The Monetary Policy Committee (MPC), which new Deputy Governor Michael Patra has been given charge of to steer, has the mandate to contain retail inflation based on Consumer Price Index (CPI) at 4 per cent (+/-2 per cent).

The retail inflation, after remaining in comfort zone, started inching up and crossed the 7 per cent mark (7.35 per cent) during December 2019, due to spiralling prices of vegetables led by onions. It is now very clear that MPC members will have a tough time balancing between a slowing economy which calls for reduction in repo rate, while rising inflation and higher fiscal deficit will require the RBI to either hike the rate or at best, maintain a status quo.

The sixth bi-monthly monetary policy statement for 2019-20 will be announced at 11.45 a.m. on Thursday.

The macro stats are not very bright. The government has estimated India’s gross domestic product (GDP) at 5 per cent in the current financial year owing to both domestic as well as global factors amid weakening consumption demand in the country.

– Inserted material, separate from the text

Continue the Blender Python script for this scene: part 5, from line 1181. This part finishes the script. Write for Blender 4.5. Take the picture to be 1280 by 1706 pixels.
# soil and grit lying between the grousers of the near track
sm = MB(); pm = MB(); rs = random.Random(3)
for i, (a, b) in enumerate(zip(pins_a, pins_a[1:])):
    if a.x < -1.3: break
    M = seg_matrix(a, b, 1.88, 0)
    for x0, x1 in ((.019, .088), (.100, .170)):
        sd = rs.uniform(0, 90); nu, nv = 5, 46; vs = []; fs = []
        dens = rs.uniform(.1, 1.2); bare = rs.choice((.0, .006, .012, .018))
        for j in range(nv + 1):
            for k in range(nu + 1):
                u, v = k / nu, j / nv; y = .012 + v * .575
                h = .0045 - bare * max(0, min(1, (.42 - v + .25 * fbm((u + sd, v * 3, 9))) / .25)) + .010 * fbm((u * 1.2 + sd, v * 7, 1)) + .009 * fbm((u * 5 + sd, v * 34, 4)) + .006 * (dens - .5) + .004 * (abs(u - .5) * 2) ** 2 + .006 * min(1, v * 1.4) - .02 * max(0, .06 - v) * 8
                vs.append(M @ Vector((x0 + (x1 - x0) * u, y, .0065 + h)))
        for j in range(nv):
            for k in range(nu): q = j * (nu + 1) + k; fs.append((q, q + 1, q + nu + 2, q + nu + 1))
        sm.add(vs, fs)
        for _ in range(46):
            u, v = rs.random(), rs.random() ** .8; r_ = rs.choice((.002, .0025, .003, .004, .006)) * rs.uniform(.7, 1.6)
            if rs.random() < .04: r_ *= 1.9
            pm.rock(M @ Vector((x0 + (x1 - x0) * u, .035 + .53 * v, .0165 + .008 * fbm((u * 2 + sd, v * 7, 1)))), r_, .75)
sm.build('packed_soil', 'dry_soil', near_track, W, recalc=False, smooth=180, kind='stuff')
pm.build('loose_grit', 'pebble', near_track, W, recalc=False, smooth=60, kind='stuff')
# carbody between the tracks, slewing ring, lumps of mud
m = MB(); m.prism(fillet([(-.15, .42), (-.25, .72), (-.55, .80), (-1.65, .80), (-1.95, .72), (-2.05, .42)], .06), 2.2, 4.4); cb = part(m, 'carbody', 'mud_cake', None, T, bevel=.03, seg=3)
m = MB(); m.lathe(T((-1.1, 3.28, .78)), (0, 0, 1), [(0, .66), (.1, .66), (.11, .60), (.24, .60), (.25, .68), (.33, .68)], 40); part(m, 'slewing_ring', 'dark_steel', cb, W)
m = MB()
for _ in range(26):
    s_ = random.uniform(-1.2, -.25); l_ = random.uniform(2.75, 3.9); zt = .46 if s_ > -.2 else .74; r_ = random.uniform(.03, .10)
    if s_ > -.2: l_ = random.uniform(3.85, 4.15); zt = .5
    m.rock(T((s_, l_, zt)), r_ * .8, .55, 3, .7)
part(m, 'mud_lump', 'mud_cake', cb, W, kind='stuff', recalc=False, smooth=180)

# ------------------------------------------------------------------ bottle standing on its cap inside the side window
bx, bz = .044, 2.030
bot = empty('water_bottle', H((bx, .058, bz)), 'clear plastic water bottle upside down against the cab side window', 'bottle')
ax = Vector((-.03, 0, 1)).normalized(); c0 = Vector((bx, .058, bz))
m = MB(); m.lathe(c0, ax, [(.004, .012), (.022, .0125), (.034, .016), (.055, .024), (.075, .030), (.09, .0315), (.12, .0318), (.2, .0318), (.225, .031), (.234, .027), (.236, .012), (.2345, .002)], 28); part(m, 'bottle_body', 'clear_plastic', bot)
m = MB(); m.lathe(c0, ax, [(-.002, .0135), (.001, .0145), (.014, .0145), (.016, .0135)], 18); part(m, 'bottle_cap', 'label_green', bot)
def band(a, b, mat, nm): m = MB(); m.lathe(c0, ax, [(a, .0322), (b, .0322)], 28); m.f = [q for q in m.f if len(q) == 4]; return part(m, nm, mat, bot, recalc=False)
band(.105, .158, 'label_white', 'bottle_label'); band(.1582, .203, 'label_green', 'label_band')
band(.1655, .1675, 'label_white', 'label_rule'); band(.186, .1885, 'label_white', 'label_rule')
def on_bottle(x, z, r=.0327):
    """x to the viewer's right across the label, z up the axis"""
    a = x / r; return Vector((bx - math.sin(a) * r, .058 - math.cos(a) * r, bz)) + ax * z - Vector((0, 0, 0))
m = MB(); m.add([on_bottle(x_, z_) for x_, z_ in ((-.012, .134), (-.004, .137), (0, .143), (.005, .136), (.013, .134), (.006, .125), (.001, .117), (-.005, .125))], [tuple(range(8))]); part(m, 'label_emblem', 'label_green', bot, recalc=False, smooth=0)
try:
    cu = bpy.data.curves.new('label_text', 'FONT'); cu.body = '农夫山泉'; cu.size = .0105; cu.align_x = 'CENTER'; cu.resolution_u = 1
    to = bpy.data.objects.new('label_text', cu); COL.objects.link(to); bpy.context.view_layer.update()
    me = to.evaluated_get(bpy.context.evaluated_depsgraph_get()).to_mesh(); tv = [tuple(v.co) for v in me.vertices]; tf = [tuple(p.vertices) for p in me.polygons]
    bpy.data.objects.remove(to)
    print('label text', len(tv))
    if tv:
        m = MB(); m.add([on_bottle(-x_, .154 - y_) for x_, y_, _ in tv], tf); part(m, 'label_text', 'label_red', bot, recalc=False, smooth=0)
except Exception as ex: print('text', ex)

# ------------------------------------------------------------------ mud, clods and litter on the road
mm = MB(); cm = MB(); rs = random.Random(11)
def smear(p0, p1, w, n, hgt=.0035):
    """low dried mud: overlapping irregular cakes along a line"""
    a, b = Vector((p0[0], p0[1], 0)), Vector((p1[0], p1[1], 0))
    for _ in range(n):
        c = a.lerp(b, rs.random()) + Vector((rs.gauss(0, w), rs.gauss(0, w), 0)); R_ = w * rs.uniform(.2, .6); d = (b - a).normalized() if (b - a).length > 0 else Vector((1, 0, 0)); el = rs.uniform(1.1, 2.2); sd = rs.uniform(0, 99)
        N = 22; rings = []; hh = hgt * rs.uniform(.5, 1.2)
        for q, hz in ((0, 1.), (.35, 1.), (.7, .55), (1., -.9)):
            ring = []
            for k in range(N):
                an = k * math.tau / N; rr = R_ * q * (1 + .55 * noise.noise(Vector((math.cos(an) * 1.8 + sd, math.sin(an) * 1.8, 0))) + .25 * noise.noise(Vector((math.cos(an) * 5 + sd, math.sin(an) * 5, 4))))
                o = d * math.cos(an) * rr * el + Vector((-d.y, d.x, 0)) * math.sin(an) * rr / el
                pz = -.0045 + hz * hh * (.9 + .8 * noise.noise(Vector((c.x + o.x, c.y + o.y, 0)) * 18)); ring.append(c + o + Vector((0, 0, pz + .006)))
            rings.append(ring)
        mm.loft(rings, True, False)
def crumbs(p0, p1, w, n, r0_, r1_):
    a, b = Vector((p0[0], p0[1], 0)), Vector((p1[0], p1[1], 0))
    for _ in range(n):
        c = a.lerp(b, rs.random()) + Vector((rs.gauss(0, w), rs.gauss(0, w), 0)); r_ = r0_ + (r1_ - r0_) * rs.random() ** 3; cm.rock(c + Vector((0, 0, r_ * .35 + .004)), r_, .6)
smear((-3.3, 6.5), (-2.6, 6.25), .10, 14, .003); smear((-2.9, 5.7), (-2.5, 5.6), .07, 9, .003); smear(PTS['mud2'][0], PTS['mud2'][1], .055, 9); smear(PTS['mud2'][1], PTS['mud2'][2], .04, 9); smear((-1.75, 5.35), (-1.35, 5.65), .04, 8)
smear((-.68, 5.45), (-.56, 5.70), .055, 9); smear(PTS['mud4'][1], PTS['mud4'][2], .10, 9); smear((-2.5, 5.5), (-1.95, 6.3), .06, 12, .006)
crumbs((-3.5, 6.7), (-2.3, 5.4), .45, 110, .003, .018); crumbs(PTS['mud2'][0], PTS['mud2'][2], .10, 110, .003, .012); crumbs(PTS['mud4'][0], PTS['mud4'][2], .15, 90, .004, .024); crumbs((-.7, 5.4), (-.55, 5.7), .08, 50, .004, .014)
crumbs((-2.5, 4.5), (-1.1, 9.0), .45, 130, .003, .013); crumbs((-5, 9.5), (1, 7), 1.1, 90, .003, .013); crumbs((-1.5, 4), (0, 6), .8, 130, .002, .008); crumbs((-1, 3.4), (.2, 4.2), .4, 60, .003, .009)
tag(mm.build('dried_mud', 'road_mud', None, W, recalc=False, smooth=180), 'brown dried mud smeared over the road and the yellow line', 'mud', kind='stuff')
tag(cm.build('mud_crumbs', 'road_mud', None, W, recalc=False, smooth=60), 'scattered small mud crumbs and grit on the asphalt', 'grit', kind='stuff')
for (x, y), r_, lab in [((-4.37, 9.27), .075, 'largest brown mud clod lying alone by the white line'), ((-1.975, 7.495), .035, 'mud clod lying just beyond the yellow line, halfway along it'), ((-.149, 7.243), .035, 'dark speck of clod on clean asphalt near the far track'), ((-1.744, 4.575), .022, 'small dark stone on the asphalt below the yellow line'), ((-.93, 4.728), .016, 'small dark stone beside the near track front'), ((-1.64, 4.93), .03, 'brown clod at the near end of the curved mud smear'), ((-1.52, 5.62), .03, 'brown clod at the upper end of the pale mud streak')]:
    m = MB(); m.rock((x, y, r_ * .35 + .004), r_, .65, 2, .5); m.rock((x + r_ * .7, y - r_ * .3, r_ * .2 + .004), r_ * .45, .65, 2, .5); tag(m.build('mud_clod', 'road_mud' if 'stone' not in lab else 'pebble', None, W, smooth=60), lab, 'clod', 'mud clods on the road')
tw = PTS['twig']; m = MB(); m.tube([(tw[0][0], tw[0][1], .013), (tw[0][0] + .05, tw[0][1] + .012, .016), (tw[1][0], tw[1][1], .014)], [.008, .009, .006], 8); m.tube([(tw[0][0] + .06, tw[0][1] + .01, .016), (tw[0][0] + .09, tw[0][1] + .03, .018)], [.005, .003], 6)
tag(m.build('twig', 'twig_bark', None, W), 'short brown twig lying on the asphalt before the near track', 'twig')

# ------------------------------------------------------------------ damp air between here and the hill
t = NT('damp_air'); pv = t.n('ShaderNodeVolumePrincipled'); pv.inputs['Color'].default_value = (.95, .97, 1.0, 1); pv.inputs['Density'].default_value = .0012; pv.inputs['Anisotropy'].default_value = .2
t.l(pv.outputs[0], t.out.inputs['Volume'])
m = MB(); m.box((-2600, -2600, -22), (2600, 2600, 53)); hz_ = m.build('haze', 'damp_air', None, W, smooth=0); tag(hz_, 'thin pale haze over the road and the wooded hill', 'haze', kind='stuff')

In December, the retail inflation also peaked to a five-year high of 7.3 per cent, mainly due to costlier vegetables, specifically onions and tomatos.

In its previous monetary policy review in December, the RBI had decided for a status quo, leaving the repo unchanged at 5.15 per cent on concerns of rising inflation.

While presenting the Union Budget on Saturday, Finance Minister Nirmala Sitharaman projected the fiscal deficit to widen to 3.8 per cent of the GDP against the earlier estimate of 3.3 per cent. A higher fiscal deficit in simple terms means the government will go in for more market borrowing leading to hardening of interest rate which in turn will put pressure on inflation but the government has ruled out any borrowing this fiscal.